New algorithm lets autonomous robots divvy up assembly tasks
Today's industrial robots are remarkably efficient—as long as they're in a controlled environment where everything is exactly where they expect it to be.
But put them in an unfamiliar setting, where they have to think for themselves, and their efficiency plummets. And the difficulty of on-the-fly motion planning increases exponentially with the number of robots involved. For even a simple collaborative task, a team of, say, three autonomous robots might have to think for several hours to come up with a plan of attack.
This week, at the Institute for Electrical and Electronics Engineers' International Conference on Robotics and Automation, a group of MIT researchers were nominated for two best-paper awards for a new algorithm that can significantly reduce robot teams' planning time. The plan the algorithm produces may not be perfectly efficient, but in many cases, the savings in planning time will more than offset the added execution time.
The researchers also tested the viability of their algorithm by using it to guide a crew of three robots in the assembly of a chair.
"We're really excited about the idea of using robots in more extensive ways in manufacturing," says Daniela Rus, the Andrew and Erna Viterbi Professor in MIT's Department of Electrical Engineering and Computer Science, whose group developed the new algorithm. "For this, we need robots that can figure things out for themselves more than current robots do. We see this algorithm as a step in that direction."
Rus is joined on the paper by three researchers in her lab—first author Mehmet Dogar, a postdoc, and Andrew Spielberg and Stuart Baker, both graduate students in electrical engineering and computer science.
Grasping consequences
The problem the researchers address is one in which a group of robots must perform an assembly operation that has a series of discrete steps, some of which require multirobot collaboration. At the outset, none of the robots knows which parts of the operation it will be assigned: Everything's determined on the fly.

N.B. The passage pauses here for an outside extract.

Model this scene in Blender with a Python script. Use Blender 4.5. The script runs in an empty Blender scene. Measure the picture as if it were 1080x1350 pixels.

Computationally, the problem is already complex enough, given that at any stage of the operation, any of the robots could perform any of the actions, and during the collaborative phases, they have to avoid colliding with each other. But what makes planning really time-consuming is determining the optimal way for each robot to grasp each object it's manipulating, so that it can successfully complete not only the immediate task, but also those that follow it.
"Sometimes, the grasp configuration may be valid for the current step but problematic for the next step because another robot or sensor is needed," Rus says. "The current grasping formation may not allow room for a new robot or sensor to join the team. So our solution considers a multiple-step assembly operation and optimizes how the robots place themselves in a way that takes into account the entire process, not just the current step."
The key to the researchers' algorithm is that it defers its most difficult decisions about grasp position until it's made all the easier ones. That way, it can be interrupted at any time, and it will still have a workable assembly plan. If it hasn't had time to compute the optimal solution, the robots may on occasion have to drop and regrasp the objects they're holding. But in many cases, the extra time that takes will be trivial compared to the time required to compute a comprehensive solution.
Principled procrastination
The algorithm begins by devising a plan that completely ignores the grasping problem. This is the equivalent of a plan in which all the robots would drop everything after every stage of the assembly operation, then approach the next stage as if it were a freestanding task.
Then the algorithm considers the transition from one stage of the operation to the next from the perspective of a single robot and a single part of the object being assembled. If it can find a grasp position for that robot and that part that will work in both stages of the operation, but which won't require any modification of any of the other robots' behavior, it will add that grasp to the plan. Otherwise, it postpones its decision.
Once it's handled all the easy grasp decisions, it revisits the ones it's postponed. Now, it broadens its scope slightly, revising the behavior of one or two other robots at one or two points in the operation, if necessary, to effect a smooth transition between stages. But again, if even that expanded scope proves too limited, it defers its decision.
If the algorithm were permitted to run to completion, its last few grasp decisions might require the modification of every robot's behavior at every step of the assembly process, which can be a hugely complex task. It will often be more efficient to just let the robots drop what they're holding a few times rather than to compute the optimal solution.
In addition to their experiments with real robots, the researchers also ran a host of simulations involving more complex assembly operations. In some, they found that their algorithm could, in minutes, produce a workable plan that involved just a few drops, where the optimal solution took hours to compute. In others, the optimal solution was intractable—it would have taken millennia to compute. But their algorithm could still produce a workable plan.
"With an elegant heuristic approach to a complex planning problem, Rus's group has shown an important step forward in multirobot cooperation by demonstrating how three mobile arms can figure out how to assemble a chair," says Bradley Nelson, the Professor of Robotics and Intelligent Systems at Swiss Federal Institute of Technology in Zurich. "My biggest concern about their work is that it will ruin one of the things I like most about Ikea furniture: assembling it myself at home."